When your dream comes true, don’t rest on your laurels – get a new dream!
Ray Romano, the star of the TV series, “Everybody Loves Raymond,” had a big show-business dream. He wanted to host “Saturday Night Live.” He held that dream up as his highest aim since he began his career as a stand-up comic. A few years ago that dream came true. He hosted the show, and at the end, when the cast is waving to the audience, Romano shouted out, “I gotta get a new dream.”
I don’t know whether Ray Romano got himself a new dream, but I do know that we all periodically need to get ourselves new dreams. When I started my first business, my dream was quite simple. I wanted to create a business that could support me and my family. My definition of success was not complicated. I wanted to reach the point where I could quit putting money into the business and start taking some out. I wanted to reach the point where I was fairly certain that I wouldn’t have to start looking for a job tomorrow.
When you start your first business, it’s difficult to sustain a dream that’s more complicated than survival. You can daydream about the business doing extremely well, but when it comes down to it, you really just want to make sure you can cover payroll next week. That simple assurance goes a long way toward allowing you a good night’s sleep.

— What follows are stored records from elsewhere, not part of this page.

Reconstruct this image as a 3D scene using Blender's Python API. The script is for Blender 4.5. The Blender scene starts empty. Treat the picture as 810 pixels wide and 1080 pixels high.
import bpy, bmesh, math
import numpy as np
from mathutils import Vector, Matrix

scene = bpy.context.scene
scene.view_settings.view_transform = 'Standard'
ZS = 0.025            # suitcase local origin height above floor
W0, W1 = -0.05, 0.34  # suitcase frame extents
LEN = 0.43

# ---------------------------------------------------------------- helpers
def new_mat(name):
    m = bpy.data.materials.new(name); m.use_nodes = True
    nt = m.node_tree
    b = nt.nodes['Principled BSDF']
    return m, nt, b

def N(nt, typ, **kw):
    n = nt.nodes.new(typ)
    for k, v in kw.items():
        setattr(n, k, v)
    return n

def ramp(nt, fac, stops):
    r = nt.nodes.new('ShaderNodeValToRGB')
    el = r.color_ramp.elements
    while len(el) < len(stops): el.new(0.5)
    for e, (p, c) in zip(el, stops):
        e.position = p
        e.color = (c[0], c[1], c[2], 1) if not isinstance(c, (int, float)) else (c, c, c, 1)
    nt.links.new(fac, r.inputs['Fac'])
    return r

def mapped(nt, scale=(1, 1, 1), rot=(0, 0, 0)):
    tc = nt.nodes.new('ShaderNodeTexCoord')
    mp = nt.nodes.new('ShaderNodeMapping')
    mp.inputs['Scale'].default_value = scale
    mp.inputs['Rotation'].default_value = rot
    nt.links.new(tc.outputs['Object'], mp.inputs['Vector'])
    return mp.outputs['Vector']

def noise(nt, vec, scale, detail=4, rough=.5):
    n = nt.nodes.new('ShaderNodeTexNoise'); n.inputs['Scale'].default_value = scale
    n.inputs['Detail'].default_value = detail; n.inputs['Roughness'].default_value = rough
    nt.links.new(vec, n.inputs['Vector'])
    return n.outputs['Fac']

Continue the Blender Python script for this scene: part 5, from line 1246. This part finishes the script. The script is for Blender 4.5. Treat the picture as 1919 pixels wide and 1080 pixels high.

But after ten years of making payroll almost every time, that dream wears thin and you need to get yourself a new dream. My new dream – I wanted to be a writer – came with complications. First I had to unburden myself of my old dream of building a publishing company. Selling that first company took a couple years. Getting the new dream up and running took another four or five years. But they were good years, filled with satisfying struggles.
My second dream was essentially a purer form of my first dream. I wanted to be self-supporting, but this time I wanted to accomplish that by doing what I most loved doing. My second dream was on my own terms rather than terms that satisfy the world. Sometimes it can take ten years of serving your first dream before you get a good clear look at the contours of your next dream.
I knew that my second dream had to provide a different way to spend my day. Henry David Thoreau said that in order to improve your life, you have to improve the quality of your day. In pursuing my second dream, I focused on what I wanted to do each day. I had spent ten years stretching my capabilities. In my second dream, I wanted to consolidate those capabilities and focus on what I enjoyed and what came naturally. I asked myself, what do I like doing? What do I dislike doing? How can I create a livelihood based on what I like doing?
And when that second dream came true, it was time to come up with new dreams. How do I want to spend my day now compared to how I have been spending my day these past few years? Now that I’ve stretched and consolidated, where are my strongest talents? So you create yet a newer dream that better serves your abilities and serves those things in your life that you love. The new dream doesn’t end difficulties. But it means the difficulties you struggle to overcome land you in the place you most want to be.
I don’t believe the need for dreams is optional. If you achieve your dream, you really must find a new dream to keep your life fresh. How many executives, entertainers and artists have you seen who satisfy their dreams then grow bitter as that dream grows old? A new dream can keep your life juicy. The new dream blows fresh energy into your world. The new dream keeps you young and alive. And when that dream comes true, there are many more dreams just waiting.